Print verbatim the opening line of the material and every subsequent line through the one containing "PAVE = 0.145".
*-*-*
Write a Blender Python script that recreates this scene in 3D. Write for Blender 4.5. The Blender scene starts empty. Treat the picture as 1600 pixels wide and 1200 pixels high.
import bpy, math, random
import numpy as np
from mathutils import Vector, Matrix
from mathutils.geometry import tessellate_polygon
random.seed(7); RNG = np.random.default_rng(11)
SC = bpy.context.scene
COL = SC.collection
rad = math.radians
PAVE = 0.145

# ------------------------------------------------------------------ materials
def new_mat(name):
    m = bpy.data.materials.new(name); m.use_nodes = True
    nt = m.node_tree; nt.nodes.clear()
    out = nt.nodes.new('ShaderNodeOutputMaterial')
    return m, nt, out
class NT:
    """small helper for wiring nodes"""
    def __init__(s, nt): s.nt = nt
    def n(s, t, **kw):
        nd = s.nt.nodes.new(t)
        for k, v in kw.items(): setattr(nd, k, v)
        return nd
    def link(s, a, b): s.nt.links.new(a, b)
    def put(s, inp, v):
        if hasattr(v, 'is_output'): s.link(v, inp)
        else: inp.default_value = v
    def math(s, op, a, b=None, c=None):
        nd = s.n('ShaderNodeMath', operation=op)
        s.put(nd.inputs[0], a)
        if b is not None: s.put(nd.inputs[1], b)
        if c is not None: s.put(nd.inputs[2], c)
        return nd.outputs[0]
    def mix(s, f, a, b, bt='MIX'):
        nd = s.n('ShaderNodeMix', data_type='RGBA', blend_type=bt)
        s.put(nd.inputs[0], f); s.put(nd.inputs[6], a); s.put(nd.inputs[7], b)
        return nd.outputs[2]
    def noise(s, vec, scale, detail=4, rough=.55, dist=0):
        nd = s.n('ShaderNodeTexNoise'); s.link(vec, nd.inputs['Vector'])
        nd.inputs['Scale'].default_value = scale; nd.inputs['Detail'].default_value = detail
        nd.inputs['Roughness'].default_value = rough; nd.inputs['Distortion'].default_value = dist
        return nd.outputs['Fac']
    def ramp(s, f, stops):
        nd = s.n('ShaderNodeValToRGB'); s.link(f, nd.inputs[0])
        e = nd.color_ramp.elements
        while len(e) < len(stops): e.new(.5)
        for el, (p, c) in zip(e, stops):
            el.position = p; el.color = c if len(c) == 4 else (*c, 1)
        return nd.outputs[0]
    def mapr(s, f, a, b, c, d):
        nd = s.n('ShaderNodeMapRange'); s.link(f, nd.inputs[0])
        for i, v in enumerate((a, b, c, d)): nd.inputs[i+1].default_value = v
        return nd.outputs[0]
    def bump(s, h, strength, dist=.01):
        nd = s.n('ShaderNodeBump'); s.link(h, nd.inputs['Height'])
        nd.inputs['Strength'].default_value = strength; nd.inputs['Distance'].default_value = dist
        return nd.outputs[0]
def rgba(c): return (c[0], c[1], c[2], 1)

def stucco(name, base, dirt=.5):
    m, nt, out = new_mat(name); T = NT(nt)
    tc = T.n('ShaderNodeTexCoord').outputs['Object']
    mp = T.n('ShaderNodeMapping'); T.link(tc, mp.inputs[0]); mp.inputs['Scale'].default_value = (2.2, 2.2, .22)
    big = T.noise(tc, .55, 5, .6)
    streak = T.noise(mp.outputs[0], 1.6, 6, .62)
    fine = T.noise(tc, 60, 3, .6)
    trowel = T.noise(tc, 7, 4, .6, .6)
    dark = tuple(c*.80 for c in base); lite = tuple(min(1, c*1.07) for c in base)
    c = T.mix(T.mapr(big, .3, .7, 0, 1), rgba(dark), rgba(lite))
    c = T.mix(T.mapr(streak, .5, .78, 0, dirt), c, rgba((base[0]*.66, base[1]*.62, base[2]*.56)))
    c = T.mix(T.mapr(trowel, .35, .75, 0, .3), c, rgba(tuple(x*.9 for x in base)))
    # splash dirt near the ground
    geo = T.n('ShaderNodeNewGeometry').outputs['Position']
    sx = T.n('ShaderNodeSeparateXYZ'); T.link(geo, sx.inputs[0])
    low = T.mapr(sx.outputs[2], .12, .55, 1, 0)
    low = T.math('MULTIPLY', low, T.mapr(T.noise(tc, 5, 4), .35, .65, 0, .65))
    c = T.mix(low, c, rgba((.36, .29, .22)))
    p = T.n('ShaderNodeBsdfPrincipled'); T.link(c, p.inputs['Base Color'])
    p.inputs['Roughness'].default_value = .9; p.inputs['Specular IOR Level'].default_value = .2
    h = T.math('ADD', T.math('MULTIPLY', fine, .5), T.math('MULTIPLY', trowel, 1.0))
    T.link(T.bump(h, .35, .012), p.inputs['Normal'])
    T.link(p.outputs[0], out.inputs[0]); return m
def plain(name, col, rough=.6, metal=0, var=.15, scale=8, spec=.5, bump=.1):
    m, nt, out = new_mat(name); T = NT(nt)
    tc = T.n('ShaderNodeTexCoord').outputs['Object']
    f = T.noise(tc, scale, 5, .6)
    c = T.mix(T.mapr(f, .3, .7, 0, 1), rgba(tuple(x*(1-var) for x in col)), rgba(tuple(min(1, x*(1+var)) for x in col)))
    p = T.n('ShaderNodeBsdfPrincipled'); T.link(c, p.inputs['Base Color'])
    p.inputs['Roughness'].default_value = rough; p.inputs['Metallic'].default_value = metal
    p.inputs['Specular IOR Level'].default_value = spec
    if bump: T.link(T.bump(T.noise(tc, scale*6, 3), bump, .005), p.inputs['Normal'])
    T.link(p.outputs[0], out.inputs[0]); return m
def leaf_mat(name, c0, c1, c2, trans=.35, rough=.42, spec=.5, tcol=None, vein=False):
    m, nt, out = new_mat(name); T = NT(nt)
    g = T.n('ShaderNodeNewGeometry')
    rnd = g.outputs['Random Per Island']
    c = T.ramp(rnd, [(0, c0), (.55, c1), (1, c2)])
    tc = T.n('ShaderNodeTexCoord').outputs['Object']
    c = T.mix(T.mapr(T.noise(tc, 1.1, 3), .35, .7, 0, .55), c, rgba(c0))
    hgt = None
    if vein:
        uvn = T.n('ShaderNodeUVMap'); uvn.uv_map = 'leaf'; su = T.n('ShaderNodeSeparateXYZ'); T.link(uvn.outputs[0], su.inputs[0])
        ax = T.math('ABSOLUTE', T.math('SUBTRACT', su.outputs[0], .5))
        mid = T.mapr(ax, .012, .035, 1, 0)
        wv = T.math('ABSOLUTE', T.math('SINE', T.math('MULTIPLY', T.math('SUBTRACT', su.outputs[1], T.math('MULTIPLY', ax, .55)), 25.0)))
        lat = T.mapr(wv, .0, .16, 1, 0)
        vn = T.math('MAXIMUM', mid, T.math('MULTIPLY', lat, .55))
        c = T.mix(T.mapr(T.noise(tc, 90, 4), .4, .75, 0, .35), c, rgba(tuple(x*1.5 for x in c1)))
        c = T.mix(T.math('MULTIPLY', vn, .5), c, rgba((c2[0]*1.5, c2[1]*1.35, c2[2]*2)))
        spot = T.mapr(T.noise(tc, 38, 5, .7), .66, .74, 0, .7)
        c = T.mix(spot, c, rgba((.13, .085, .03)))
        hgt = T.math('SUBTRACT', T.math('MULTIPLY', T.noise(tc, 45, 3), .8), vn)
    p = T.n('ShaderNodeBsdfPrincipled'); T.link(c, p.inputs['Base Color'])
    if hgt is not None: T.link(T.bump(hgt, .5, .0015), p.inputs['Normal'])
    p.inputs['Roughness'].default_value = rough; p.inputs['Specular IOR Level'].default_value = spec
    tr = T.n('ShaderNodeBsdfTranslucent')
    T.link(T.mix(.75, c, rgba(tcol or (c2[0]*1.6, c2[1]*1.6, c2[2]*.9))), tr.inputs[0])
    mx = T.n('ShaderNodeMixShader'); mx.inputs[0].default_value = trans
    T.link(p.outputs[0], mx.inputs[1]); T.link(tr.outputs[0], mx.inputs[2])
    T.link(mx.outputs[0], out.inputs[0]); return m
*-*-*
REPLY:
Write a Blender Python script that recreates this scene in 3D. Write for Blender 4.5. The Blender scene starts empty. Treat the picture as 1600 pixels wide and 1200 pixels high.
import bpy, math, random
import numpy as np
from mathutils import Vector, Matrix
from mathutils.geometry import tessellate_polygon
random.seed(7); RNG = np.random.default_rng(11)
SC = bpy.context.scene
COL = SC.collection
rad = math.radians
PAVE = 0.145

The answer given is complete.